Such facts give lie to the Center’s claim that management or
red drum and spotted sea trout are “very successfully” managed at the state level. (It should be noted that the foregoing
discussion was limited to fisheries in states bordering the Gulf of Mexico, as Atlantic
states’ fisheries managers haven’t even been able to figure out whether their
red drum and spotted sea trout fisheries are overfished or not, which in
itself is raises questions about the efficacy of state management efforts.)
The Center’s related claim that
“many coastal states have created world-class data systems to
manage their coastal and marine fisheries.
The State systems have proven far
more accurate and timely than the Federal system, and NOAA Fisheries should
recognize such certified programs as the best available science”
is also dishonest, and needs to be
debunked.
The statement seems to draw a distinction between
the “state” recreational fisheries data systems and the “Federal system” when,
in fact, the state systems are merely a supplement to the federal Marine
Recreational Information Program. In the
words of the National Marine Fisheries Service,
“Since last December, NOAA Fisheries has certified designs
for three surveys in the Gulf of Mexico:
Louisiana’s all species, general survey LA Creel; Mississippi’s red
snapper-specific Tails ‘n Scales; and Alabama’s red snapper-specific Snapper
Check. Florida’s Gulf Reef Fish Survey, which
supplements MRIP’s general surveys for a limited group of reef fish
species, is expected to be certified later this year. Each survey uses a different methodology to
gather data and produce estimates based on the unique characteristics of the
state’s fishery…
“The MRIP state surveys are designed to improve
regional monitoring of the recreational red snapper catch and effort. Estimates from these surveys can be used for
federal scientific stock assessments and fishery management once there is a
transition plan that describes how to integrate state and general data, and how
to calibrate new and historical catch and effort estimates. [emphasis added]”
Thus, in truth, there are no separate state and federal data
systems; the state angler surveys are, in truth, incorporated into the Marine
Recreational Information Program, and are intended to supplement, and not supersede,
the federal fisheries data-gathering process.
The Center’s language suggesting otherwise is just not true.
And even if the Center was accurate in that respect, just who has determined that "State systems have proven far more accurate...than the Federal system"? Should we just take the Center's word for it?
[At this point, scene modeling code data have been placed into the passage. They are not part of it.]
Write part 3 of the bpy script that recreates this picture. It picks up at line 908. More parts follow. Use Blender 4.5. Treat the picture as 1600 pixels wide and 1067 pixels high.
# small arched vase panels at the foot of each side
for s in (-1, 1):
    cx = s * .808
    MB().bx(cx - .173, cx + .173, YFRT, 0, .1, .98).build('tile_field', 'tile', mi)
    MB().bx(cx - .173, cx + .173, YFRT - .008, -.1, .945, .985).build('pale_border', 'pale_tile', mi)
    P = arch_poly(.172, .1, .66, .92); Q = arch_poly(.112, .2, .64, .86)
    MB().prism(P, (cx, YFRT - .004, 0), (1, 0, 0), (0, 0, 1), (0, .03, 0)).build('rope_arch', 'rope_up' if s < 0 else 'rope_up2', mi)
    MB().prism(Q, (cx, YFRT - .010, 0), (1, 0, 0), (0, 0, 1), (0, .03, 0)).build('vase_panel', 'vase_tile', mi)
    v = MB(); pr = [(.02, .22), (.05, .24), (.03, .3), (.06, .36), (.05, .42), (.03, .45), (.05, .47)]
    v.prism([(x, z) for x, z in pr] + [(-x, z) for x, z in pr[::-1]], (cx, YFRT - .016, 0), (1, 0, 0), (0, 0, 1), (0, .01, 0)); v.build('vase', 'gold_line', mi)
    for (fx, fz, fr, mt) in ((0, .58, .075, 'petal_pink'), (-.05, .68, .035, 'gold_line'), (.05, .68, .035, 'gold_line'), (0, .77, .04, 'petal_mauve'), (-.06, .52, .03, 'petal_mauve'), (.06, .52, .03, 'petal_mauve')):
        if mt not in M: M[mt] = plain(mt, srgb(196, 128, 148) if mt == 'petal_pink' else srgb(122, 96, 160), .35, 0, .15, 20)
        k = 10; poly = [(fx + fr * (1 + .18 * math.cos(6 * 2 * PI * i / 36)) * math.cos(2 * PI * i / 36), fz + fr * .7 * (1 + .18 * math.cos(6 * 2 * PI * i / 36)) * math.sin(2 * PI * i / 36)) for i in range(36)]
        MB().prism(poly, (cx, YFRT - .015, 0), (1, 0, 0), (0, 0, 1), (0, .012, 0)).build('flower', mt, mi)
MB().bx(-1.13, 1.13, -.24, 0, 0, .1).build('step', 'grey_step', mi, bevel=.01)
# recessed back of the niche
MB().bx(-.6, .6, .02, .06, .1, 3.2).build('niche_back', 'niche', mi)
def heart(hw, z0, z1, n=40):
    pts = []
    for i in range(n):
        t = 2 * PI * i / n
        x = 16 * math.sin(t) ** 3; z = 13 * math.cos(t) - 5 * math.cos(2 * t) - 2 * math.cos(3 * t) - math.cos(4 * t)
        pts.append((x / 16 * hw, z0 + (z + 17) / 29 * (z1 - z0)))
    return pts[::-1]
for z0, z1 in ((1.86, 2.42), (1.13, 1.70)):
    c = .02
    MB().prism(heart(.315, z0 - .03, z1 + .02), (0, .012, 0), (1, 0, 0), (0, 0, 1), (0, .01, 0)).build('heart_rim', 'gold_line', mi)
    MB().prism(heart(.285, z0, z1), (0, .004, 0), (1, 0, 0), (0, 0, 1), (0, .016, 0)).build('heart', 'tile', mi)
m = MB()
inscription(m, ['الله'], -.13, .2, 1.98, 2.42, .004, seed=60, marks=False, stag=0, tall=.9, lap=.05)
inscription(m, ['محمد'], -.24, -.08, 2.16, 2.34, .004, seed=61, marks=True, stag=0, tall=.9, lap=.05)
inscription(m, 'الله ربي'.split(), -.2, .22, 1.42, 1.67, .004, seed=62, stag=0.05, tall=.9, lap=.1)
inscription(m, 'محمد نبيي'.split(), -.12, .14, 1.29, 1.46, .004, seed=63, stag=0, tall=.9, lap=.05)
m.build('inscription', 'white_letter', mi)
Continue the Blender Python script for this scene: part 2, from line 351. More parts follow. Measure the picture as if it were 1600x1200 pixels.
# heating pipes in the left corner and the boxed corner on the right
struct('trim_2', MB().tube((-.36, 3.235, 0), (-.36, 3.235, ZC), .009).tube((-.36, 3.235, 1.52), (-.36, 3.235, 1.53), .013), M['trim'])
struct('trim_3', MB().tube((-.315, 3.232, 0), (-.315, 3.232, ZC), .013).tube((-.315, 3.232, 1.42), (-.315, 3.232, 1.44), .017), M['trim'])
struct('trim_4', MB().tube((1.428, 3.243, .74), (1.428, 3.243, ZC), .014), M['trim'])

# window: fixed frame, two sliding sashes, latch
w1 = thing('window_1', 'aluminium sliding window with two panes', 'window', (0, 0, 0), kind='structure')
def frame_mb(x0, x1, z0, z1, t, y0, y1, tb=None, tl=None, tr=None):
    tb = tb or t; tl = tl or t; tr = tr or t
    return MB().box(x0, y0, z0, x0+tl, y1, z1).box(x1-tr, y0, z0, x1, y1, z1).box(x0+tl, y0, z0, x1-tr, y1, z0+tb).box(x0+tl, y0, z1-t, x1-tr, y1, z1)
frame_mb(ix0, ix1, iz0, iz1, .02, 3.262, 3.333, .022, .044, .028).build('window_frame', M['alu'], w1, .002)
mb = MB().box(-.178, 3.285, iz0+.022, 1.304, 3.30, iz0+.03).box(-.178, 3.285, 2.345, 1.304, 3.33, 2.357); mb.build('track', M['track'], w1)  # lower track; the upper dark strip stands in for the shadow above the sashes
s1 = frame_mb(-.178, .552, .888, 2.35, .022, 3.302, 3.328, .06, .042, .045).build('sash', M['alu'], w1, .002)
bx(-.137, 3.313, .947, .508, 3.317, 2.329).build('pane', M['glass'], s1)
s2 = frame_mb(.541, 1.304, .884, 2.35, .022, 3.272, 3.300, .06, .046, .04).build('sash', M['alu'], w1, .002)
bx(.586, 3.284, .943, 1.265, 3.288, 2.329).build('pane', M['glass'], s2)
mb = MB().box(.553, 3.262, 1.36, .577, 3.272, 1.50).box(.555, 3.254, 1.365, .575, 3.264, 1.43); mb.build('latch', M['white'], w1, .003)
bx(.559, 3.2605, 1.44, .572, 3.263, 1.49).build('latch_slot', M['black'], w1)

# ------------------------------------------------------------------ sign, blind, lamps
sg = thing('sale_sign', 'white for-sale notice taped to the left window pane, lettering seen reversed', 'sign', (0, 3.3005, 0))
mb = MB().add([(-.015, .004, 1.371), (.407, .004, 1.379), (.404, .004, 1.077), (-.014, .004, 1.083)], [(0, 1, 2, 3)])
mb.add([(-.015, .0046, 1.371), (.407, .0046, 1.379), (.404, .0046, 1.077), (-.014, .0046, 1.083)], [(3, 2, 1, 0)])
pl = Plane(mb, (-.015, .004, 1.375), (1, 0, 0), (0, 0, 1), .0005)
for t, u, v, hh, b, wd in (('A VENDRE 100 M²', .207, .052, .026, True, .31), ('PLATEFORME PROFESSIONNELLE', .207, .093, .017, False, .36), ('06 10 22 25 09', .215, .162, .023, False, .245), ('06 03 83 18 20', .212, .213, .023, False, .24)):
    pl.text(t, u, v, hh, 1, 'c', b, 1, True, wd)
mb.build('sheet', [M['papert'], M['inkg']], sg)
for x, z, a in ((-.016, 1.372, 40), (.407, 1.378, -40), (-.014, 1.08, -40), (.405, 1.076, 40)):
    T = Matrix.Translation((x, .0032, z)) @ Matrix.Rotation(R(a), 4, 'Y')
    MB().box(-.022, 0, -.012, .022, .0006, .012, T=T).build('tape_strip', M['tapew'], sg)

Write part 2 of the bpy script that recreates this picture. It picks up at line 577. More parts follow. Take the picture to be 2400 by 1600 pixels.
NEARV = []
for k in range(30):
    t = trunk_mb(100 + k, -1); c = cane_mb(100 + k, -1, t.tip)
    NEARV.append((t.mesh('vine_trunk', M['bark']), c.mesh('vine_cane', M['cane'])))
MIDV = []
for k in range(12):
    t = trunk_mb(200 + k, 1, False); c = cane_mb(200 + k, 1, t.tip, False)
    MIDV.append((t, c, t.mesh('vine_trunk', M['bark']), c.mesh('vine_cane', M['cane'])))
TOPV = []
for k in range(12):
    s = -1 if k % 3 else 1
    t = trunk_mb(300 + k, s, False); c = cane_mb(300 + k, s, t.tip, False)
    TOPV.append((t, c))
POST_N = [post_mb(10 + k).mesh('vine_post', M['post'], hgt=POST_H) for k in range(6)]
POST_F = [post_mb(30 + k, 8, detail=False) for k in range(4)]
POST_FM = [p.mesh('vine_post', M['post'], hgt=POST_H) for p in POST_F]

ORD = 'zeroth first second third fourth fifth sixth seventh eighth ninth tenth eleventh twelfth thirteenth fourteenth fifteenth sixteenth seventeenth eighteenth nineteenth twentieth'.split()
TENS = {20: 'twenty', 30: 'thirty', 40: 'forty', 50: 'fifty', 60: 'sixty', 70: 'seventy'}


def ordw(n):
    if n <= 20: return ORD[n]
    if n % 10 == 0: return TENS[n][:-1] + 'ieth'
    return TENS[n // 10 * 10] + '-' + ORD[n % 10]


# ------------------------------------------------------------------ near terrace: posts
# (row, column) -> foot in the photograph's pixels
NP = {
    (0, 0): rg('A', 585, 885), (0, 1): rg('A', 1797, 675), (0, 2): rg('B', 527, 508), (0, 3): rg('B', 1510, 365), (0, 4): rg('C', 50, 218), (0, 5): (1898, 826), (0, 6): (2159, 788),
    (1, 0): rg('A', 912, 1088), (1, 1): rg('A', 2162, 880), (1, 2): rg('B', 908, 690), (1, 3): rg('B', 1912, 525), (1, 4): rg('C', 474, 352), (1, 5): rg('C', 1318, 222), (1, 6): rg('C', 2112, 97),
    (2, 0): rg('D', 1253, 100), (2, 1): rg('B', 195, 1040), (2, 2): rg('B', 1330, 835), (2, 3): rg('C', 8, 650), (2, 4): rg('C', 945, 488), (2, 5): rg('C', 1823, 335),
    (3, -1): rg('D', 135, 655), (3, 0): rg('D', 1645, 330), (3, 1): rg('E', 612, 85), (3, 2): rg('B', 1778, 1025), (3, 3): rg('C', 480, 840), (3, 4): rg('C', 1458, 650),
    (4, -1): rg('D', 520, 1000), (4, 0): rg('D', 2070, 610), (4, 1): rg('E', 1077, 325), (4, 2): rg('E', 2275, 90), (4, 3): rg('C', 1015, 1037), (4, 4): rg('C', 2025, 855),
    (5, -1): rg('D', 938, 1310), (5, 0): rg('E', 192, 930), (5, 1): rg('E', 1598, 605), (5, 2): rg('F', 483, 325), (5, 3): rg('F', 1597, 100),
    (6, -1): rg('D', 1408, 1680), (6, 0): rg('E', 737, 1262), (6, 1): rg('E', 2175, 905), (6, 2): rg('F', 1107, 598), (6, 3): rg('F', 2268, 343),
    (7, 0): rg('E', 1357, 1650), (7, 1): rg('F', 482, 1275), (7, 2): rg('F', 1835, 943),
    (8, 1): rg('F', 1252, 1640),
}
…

Because it certainly didn't provide any proof that might support such a claim.
Once again, the Center is just trying to relax recreational
fishing regulations, by seeking to use raw
data from the state surveys, which has not yet been calibrated to work with the federal
data gathering system and, in its raw form, suggests that anglers caught fewer
fish than indicated by the federal estimates.
But calibration is necessary to allow managers to consider the state and
federal data in the same context. Without calibration, the state data is worthless.
The bottom line is that the 2020 report, like its
predecessor from 2016, is a deceptive and essentially dishonest document, intended
to mislead policymakers in what the Center seems to believe will be “the Next” Biden
Administration, and convince them to abandon the proven federal fishery
management system in favor of management approaches that will allow a larger
recreational kill, while disclaiming any real recreational responsibility for
the health of fish stocks.
Frank
Herbert’s classic science fiction novel, Dune, begins with the words
“A beginning is the time for taking the most delicate care
that the balances are correct.”
There is no more profound a beginning than a change of
Presidential administrations.
And if we cannot balance the Center’s self-serving demands with a steadfast support of science-based management and the long-term health of fish stocks, then any balance that may have existed will be destroyed.
If that happens, the fish, and ultimately all fishermen, will surely suffer.